◆ TASK TO CARRY OUT
Every line of the material below must be repeated exactly.

◆ DATA SECTION
**********

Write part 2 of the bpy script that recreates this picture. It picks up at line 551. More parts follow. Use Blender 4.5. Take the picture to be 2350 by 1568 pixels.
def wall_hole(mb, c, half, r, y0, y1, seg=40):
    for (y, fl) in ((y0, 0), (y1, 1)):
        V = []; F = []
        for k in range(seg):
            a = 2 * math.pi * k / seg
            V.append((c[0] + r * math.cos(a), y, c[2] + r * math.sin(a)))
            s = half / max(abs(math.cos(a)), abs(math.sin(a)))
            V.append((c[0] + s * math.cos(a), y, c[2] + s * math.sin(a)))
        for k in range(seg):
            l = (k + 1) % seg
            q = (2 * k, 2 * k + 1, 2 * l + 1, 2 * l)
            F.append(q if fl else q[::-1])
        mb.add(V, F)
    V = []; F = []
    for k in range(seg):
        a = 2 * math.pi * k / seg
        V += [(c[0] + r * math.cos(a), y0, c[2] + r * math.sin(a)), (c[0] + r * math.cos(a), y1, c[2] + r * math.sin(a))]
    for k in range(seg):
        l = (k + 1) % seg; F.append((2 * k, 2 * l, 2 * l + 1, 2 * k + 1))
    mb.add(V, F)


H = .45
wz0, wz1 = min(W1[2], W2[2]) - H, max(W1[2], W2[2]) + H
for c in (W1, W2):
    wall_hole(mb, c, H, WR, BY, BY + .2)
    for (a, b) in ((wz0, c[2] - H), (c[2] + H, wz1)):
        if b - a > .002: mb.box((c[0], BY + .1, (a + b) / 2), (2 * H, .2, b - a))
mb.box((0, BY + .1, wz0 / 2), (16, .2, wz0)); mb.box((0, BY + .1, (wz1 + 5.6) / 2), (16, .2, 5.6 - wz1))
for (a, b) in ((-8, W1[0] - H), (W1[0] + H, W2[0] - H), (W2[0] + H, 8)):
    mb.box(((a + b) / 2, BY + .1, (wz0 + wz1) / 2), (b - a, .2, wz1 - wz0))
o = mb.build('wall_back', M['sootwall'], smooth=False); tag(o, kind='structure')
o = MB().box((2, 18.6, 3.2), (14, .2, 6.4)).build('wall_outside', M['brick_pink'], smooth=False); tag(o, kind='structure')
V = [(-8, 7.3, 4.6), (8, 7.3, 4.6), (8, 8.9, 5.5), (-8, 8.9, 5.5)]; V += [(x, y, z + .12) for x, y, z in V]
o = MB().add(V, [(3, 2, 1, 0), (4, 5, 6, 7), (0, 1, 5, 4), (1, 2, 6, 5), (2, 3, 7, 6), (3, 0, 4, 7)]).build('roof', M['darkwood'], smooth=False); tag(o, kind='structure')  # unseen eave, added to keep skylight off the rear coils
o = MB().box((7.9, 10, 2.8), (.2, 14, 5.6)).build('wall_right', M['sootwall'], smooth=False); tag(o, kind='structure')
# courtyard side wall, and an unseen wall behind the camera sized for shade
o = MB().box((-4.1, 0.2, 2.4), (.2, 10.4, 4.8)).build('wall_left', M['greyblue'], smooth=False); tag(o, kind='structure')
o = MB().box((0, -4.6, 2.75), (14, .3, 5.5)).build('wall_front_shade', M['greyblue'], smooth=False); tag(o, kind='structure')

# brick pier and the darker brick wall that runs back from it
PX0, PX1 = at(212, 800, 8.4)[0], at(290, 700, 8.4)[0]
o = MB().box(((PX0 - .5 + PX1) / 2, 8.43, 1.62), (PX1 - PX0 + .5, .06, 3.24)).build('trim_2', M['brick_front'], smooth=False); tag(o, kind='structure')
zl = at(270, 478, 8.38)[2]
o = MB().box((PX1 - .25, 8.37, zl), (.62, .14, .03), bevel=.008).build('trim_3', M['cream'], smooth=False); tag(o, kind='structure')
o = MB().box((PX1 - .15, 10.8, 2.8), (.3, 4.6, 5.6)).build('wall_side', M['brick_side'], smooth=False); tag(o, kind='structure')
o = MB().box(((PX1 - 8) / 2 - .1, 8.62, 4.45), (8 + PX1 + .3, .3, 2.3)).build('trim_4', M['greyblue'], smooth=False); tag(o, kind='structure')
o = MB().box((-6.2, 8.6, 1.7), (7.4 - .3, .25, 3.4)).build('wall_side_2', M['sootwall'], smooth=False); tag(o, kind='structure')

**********

◆ RESPONSE TO THIS TASK
Write part 2 of the bpy script that recreates this picture. It picks up at line 551. More parts follow. Use Blender 4.5. Take the picture to be 2350 by 1568 pixels.
def wall_hole(mb, c, half, r, y0, y1, seg=40):
    for (y, fl) in ((y0, 0), (y1, 1)):
        V = []; F = []
        for k in range(seg):
            a = 2 * math.pi * k / seg
            V.append((c[0] + r * math.cos(a), y, c[2] + r * math.sin(a)))
            s = half / max(abs(math.cos(a)), abs(math.sin(a)))
            V.append((c[0] + s * math.cos(a), y, c[2] + s * math.sin(a)))
        for k in range(seg):
            l = (k + 1) % seg
            q = (2 * k, 2 * k + 1, 2 * l + 1, 2 * l)
            F.append(q if fl else q[::-1])
        mb.add(V, F)
    V = []; F = []
    for k in range(seg):
        a = 2 * math.pi * k / seg
        V += [(c[0] + r * math.cos(a), y0, c[2] + r * math.sin(a)), (c[0] + r * math.cos(a), y1, c[2] + r * math.sin(a))]
    for k in range(seg):
        l = (k + 1) % seg; F.append((2 * k, 2 * l, 2 * l + 1, 2 * k + 1))
    mb.add(V, F)


H = .45
wz0, wz1 = min(W1[2], W2[2]) - H, max(W1[2], W2[2]) + H
for c in (W1, W2):
    wall_hole(mb, c, H, WR, BY, BY + .2)
    for (a, b) in ((wz0, c[2] - H), (c[2] + H, wz1)):
        if b - a > .002: mb.box((c[0], BY + .1, (a + b) / 2), (2 * H, .2, b - a))
mb.box((0, BY + .1, wz0 / 2), (16, .2, wz0)); mb.box((0, BY + .1, (wz1 + 5.6) / 2), (16, .2, 5.6 - wz1))
for (a, b) in ((-8, W1[0] - H), (W1[0] + H, W2[0] - H), (W2[0] + H, 8)):
    mb.box(((a + b) / 2, BY + .1, (wz0 + wz1) / 2), (b - a, .2, wz1 - wz0))
o = mb.build('wall_back', M['sootwall'], smooth=False); tag(o, kind='structure')
o = MB().box((2, 18.6, 3.2), (14, .2, 6.4)).build('wall_outside', M['brick_pink'], smooth=False); tag(o, kind='structure')
V = [(-8, 7.3, 4.6), (8, 7.3, 4.6), (8, 8.9, 5.5), (-8, 8.9, 5.5)]; V += [(x, y, z + .12) for x, y, z in V]
o = MB().add(V, [(3, 2, 1, 0), (4, 5, 6, 7), (0, 1, 5, 4), (1, 2, 6, 5), (2, 3, 7, 6), (3, 0, 4, 7)]).build('roof', M['darkwood'], smooth=False); tag(o, kind='structure')  # unseen eave, added to keep skylight off the rear coils
o = MB().box((7.9, 10, 2.8), (.2, 14, 5.6)).build('wall_right', M['sootwall'], smooth=False); tag(o, kind='structure')
# courtyard side wall, and an unseen wall behind the camera sized for shade
o = MB().box((-4.1, 0.2, 2.4), (.2, 10.4, 4.8)).build('wall_left', M['greyblue'], smooth=False); tag(o, kind='structure')
o = MB().box((0, -4.6, 2.75), (14, .3, 5.5)).build('wall_front_shade', M['greyblue'], smooth=False); tag(o, kind='structure')

# brick pier and the darker brick wall that runs back from it
PX0, PX1 = at(212, 800, 8.4)[0], at(290, 700, 8.4)[0]
o = MB().box(((PX0 - .5 + PX1) / 2, 8.43, 1.62), (PX1 - PX0 + .5, .06, 3.24)).build('trim_2', M['brick_front'], smooth=False); tag(o, kind='structure')
zl = at(270, 478, 8.38)[2]
o = MB().box((PX1 - .25, 8.37, zl), (.62, .14, .03), bevel=.008).build('trim_3', M['cream'], smooth=False); tag(o, kind='structure')
o = MB().box((PX1 - .15, 10.8, 2.8), (.3, 4.6, 5.6)).build('wall_side', M['brick_side'], smooth=False); tag(o, kind='structure')
o = MB().box(((PX1 - 8) / 2 - .1, 8.62, 4.45), (8 + PX1 + .3, .3, 2.3)).build('trim_4', M['greyblue'], smooth=False); tag(o, kind='structure')
o = MB().box((-6.2, 8.6, 1.7), (7.4 - .3, .25, 3.4)).build('wall_side_2', M['sootwall'], smooth=False); tag(o, kind='structure')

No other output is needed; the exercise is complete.